My background is actually musical theatre, and I want to bring back the Hollywood musical. I wanted to do Broadway shows. That’s what I’m most drawn to. Right out of college my best friend from film school and my wife and I sold a screenplay [Moxie] to Steven Spielberg. It was a musical. But Kony 2012 is a calling for my life and I feel blessed and honoured to be a part of this.

The mission has always been to stop Kony. And to rehabilitate the children who have been affected. I’m not surprised by the criticism. As anything gets big people are going to want to poke at it. I don’t want to be known or be a celebrity and I don’t want to profit off this at all. My son Gavin [who appears in Kony 2012] knows he’s in a movie, [but] we’re doing all that we can to make sure that it doesn’t become silly.

I just heard that Justin Timberlake is trying to get hold of me because they want to get the whole of MySpace’s 50 million users committed to Kony 2012. Rihanna is on board and so is Jay-Z. The biggest donation we’ve had was from Oprah Winfrey. She gave us $2 million.

Last I heard the video was over 50 million [views]. We don’t know when it will end. Is it 100 million? 200 million views? I think it would be beautiful if we were up there in the top 5 or top 10 [YouTube] videos.

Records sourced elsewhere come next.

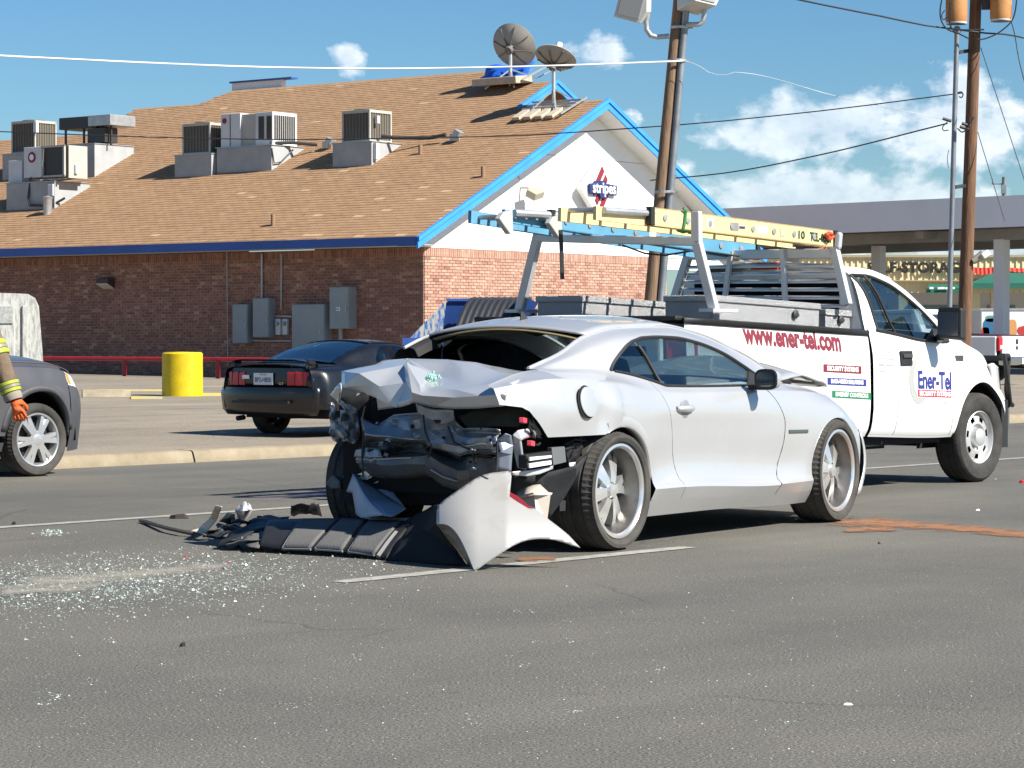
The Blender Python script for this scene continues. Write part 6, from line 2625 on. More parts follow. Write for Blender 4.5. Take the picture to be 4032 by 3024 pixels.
SS.bridge('hood', M_SUV, suv, 5, 2.35, 3.62, crown=0.08, bow=(0.0, 0.08))
SS.bridge('roof', M_SUV, suv, 7, -0.85, 1.35, crown=0.05)
SS.bridge('windshield', M_GLASSC, suv, 7, 1.36, 2.40, crown=0.05, bow=(-0.04, 0.12), solid=0)
SS.panel('roof_rail', M_SUV, suv, 6, 7, -0.88, 2.40, 30, 4, gap=0)
SS.panel('window', M_GLASS, suv, 5.03, 5.97, -0.7, ('v', pchip([(5, 2.2), (6, 2.2)])), 24, 6, off=-0.01, solid=0)
SS.panel('door_pillar', M_BLKP, suv, 5, 6, 1.33, 1.42, 3, 6, gap=0)
SS.panel('tail_pillar', M_SUV, suv, 5, 6, -0.88, -0.66, 3, 6, gap=0)
mb = MB()
mb.grid([[(-0.9, sg_ * w, z) for sg_ in (-1, -0.5, 0, 0.5, 1)] for z, w in ((0.35, 0.82), (0.7, 0.9), (1.05, 0.86), (1.15, 0.8), (1.5, 0.66), (1.57, 0.56))])
mb.build('tailgate', M_SUV, suv, solid=0.02)
mb = MB()
mb.grid([[(3.69 + 0.07 * (1 - sg_ * sg_), sg_ * w, z) for sg_ in (-1, -0.6, -0.2, 0.2, 0.6, 1)] for z, w in ((0.24, 0.66), (0.4, 0.70), (0.62, 0.72), (0.74, 0.70), (0.85, 0.6))])
mb.build('nose', M_CLAD, suv, smooth=40, solid=0.02)
mb = MB()
mb.box((3.765, 0, 0.68), (0.03, 0.9, 0.2))
mb.build('grille', M_CHROME, suv, bevel=0.02)
mb = MB()
mb.box((1.4, 0, 0.45), (4.0, 1.4, 0.36))
mb.box((0.9, 0, 0.75), (3.0, 1.6, 0.3))
mb.build('chassis', M_UNDER, suv)
for cx, cz, R in (AF, AR):
    for sg in (-1, 1):
        mb = MB()
        mb.grid([[(cx + (R + 0.01) * math.cos(a), sg * 0.87, cz + (R + 0.01) * math.sin(a)), (cx + (R + 0.01) * math.cos(a), sg * 0.55, cz + (R + 0.01) * math.sin(a))] for a in np.linspace(-0.1, math.pi + 0.1, 16)])
        mb.add([(cx - R, sg * 0.55, 0.2), (cx + R, sg * 0.55, 0.2), (cx + R, sg * 0.55, cz + R), (cx - R, sg * 0.55, cz + R)], [(0, 1, 2, 3)])
        mb.build('wheel_liner', M_UNDER, suv, fix=False)
M_SW = mat('bright_alloy', (0.66, 0.66, 0.65), 0.28, metal=0.75)
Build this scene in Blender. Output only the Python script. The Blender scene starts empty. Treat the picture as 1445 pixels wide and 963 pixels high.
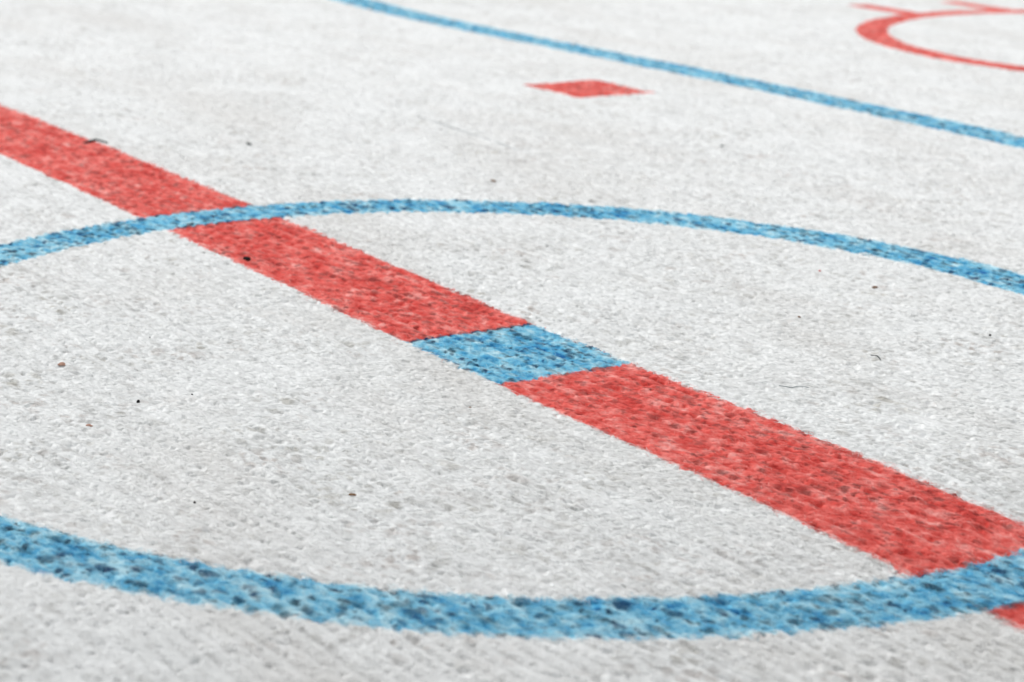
import bpy, math
import numpy as np

# ---------------------------------------------------------------- constants
# All plan coordinates are in "circle radii" (centre circle radius = 1), S converts to metres.
S = 0.2
F_PX, PITCH, ROLL, YAW, CX, CY, CZ, WR, WC, BL, WB = (
    3106.8085, 0.2622, 0.0333, 2.5428, 2.5467, -1.7462, 0.8391, 0.1142, 0.0545, 2.0197, 0.0585)
RNG = np.random.default_rng(7)

# gentle undulation of the rug lying on an uneven floor: soft bumps (x, y, radius, height)
CEN = np.array([[-5.951, 1.146], [-5.742, 2.158], [-5.514, 3.266], [-5.262, 4.483], [-4.985, 5.827], [-4.766, 6.888], [-4.14, 0.533], [-3.913, 1.303], [-3.669, 2.13], [-3.407, 3.019], [-3.124, 3.977], [-2.905, 4.718], [-2.839, 0.092], [-2.62, 0.699], [-2.388, 1.34], [-2.142, 2.02], [-1.881, 2.742], [-1.682, 3.292], [-1.721, -0.286], [-1.523, 0.186], [-1.315, 0.679], [-1.097, 1.196], [-0.87, 1.737], [-0.698, 2.144], [-0.742, -0.617], [-0.572, -0.258], [-0.396, 0.113], [-0.213, 0.498], [-0.024, 0.896], [0.118, 1.193], [0.02, -0.875], [0.162, -0.602], [0.308, -0.321], [0.458, -0.032], [0.611, 0.265], [0.725, 0.485], [0.606, -1.074], [0.722, -0.863], [0.841, -0.649], [0.962, -0.43], [1.085, -0.206], [1.176, -0.041]])
SIG = np.array([1.418, 1.447, 1.5, 1.579, 1.69, 1.791, 1.112, 1.124, 1.153, 1.201, 1.27, 1.334, 0.893, 0.896, 0.912, 0.943, 0.99, 1.033, 0.704, 0.702, 0.711, 0.73, 0.761, 0.792, 0.539, 0.534, 0.538, 0.55, 0.571, 0.591, 0.41, 0.405, 0.406, 0.413, 0.427, 0.442, 0.311, 0.306, 0.306, 0.31, 0.321, 0.331])
WGT = np.array([0.0101, 0.0159, 0.0118, -0.0012, -0.0075, -0.006, -0.0062, -0.014, -0.0091, 0.005, -0.0003, -0.0092, 0.0072, 0.0036, 0.0032, 0.0013, 0.0029, 0.0079, -0.0084, 0.0083, 0.0051, -0.0022, -0.0, 0.006, -0.0146, 0.0128, -0.0024, -0.0105, 0.0025, -0.0018, -0.0078, -0.0073, 0.001, -0.0031, -0.0008, 0.0058, -0.0009, 0.0117, -0.0175, 0.0039, 0.0082, -0.0251])

CEN = np.concatenate([CEN, [[-4.549, 2.162], [-4.384, 2.304], [-3.931, 1.903], [-3.79, 2.013]]])
SIG = np.concatenate([SIG, [0.45] * 4]); WGT = np.concatenate([WGT, [-0.0249, 0.0458, -0.0156, 0.0059]])

# ---------------------------------------------------------------- numeric helpers
def hash2(ix, iy, seed):
    with np.errstate(over='ignore'):
        h = (ix.astype(np.int64).astype(np.uint32) * np.uint32(374761393)
             + iy.astype(np.int64).astype(np.uint32) * np.uint32(668265263)
             + np.uint32((seed * 974634777) & 0xFFFFFFFF))
        h = (h ^ (h >> np.uint32(13))) * np.uint32(1274126177)
        h = (h ^ (h >> np.uint32(15))) * np.uint32(2246822519)
        h = h ^ (h >> np.uint32(16))
    return (h.astype(np.float32) / np.float32(4294967295.0))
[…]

I live in a dream world. My job is to dream what humanity is possibly capable of doing. It’s just full-time. I’ve never calculated the hours. It is my life and my job—they’re intertwined. It’s never not on my mind. Ever.”

On March 5, Invisible Children released a documentary to “Make Kony Famous,” referring to the Ugandan warlord Joseph Kony (left), who is wanted by the International Criminal Court for crimes against humanity. The video has had more than 80 million views on YouTube alone. “Our intention is to bring Kony to justice,” said Jason Russell.